Costruito sull’alternanza di piani temporali, It è la storia di sette ragazzi e del modo in cui esorcizzano la paura. Come tutti i grandi romanzi, merita di essere letto almeno due volte nella vita. Una prima, per gustarne la trama, per evadere, e la seconda per cogliere le sfumature e i significati nascosti tra le righe. Al pari di molte altre opere di Stephen King, racconta il quotidiano, le persone comuni, la provincia americana con tutte le sue contraddizioni; in questo caso, la provincia ha il nome di Derry, nel Maine, in cui il male ha infettato la terra causando fatti di sangue e violenza che si ripetono con ciclicità nel tempo. La storia dell’uomo è legata a It, una creatura cosmica così vicina ai modelli lovercraftiani che tanto hanno influenzato la scrittura di King. Pennywise, la bestia, sembra infatti essere stato ispirato da un racconto di H. P. Lovercraft, Il modello di Pickman, la storia di un pittore che amava dipingere demoni dotati di un macabro realismo e di un segreto nascosto nei sotterranei della sua abitazione.
Paura. Libri e cinema.
Soggetto di una miniserie degli anni novanta, Pennywise è diventato un’icona dell’horror contemporaneo anche grazie al volto dell’attore Tim Curry, alla sua voce roca, alle zanne e gli artigli che bucavano lo schermo. In molti, dopo aver visto il film, hanno iniziato a guardare i clown in modo diverso. Chi è andato al cinema in questi giorni con l’idea di vedere una replica di quell’It ne sarà rimasto deluso: il pagliaccio di Muschietti, interpretato da Bill Skarsgård, non ha lo stesso impatto e assomiglia più a un mostro in carne e ossa, un “semplice” divoratore di bambini, che alla rappresentazione concreta della paura. La nuova pellicola non ha puntato su questo elemento per colpire il pubblico ma, forte di un ritorno ad alcuni temi tipici del romanzo di formazione, ha mostrato i Perdenti in modo magistrale. Ragazzi accumunati da un difetto, degli outsiders, forgiati con l’argento nella mente di King. Ci sono i Goonies nell’It di Muschietti, Stranger Things e la sperimentazione fatta dallo scrittore con il racconto Il Corpo (Stand by Me). Il nuovo It è un buon film e deve essere visto con un approccio diverso. Ha avuto il merito di avvicinare al romanzo e al mito persone che ne ignoravano l’esistenza, e al tempo stesso ha riaperto una ferita inferta dalla critica sulla pelle dello scrittore statunitense.

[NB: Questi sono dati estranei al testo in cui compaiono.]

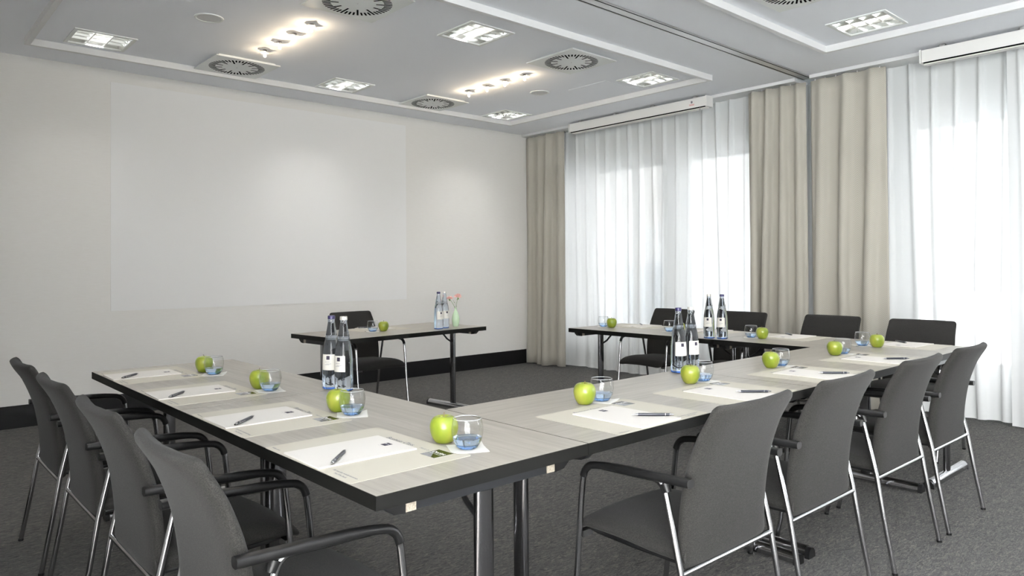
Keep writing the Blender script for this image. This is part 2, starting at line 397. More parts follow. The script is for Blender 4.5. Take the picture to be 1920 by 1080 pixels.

Nell’interrogarsi sulla natura del romanzo d’eccellenza americano, Luca Briasco (nel suo saggio Americana. Libri, autori e storie dell’America contemporanea, edito da Minimum Fax) definisce It come un monolite piantato nel cuore del reaganesimo degli anni ottanta. Una fotografia della crescita e del cambiamento della società negli USA. Nonostante i suoi detrattori, Stephen King è forse uno degli autori più di successo della letteratura contemporanea. Ha scritto più di ottanta libri da cui sono stati tratti film e serie tv, e nonostante i premi alla carriera, nessuno di questi romanzi è stato mai insignito con un Pulitzer o con il National Book Award. C’è un velo di diffidenza intorno a King che ha il tanfo delle fogne di Derry. I critici e i denigratori fanno troppa fatica a capire che tutte le sue storie, anche se contornate da un elemento fantastico, raccontano la vita vera, le emozioni, i drammi delle persone comuni più di quanto altri autori abbiano mai saputo fare. I pregiudizi rendono ciechi, influenzano la capacità di comprendere il vero.
La verità è una sola.
Stephen King conosce i Perdenti, conosce tutti noi perdenti. Lui è il nostro capo. Lui è il Re.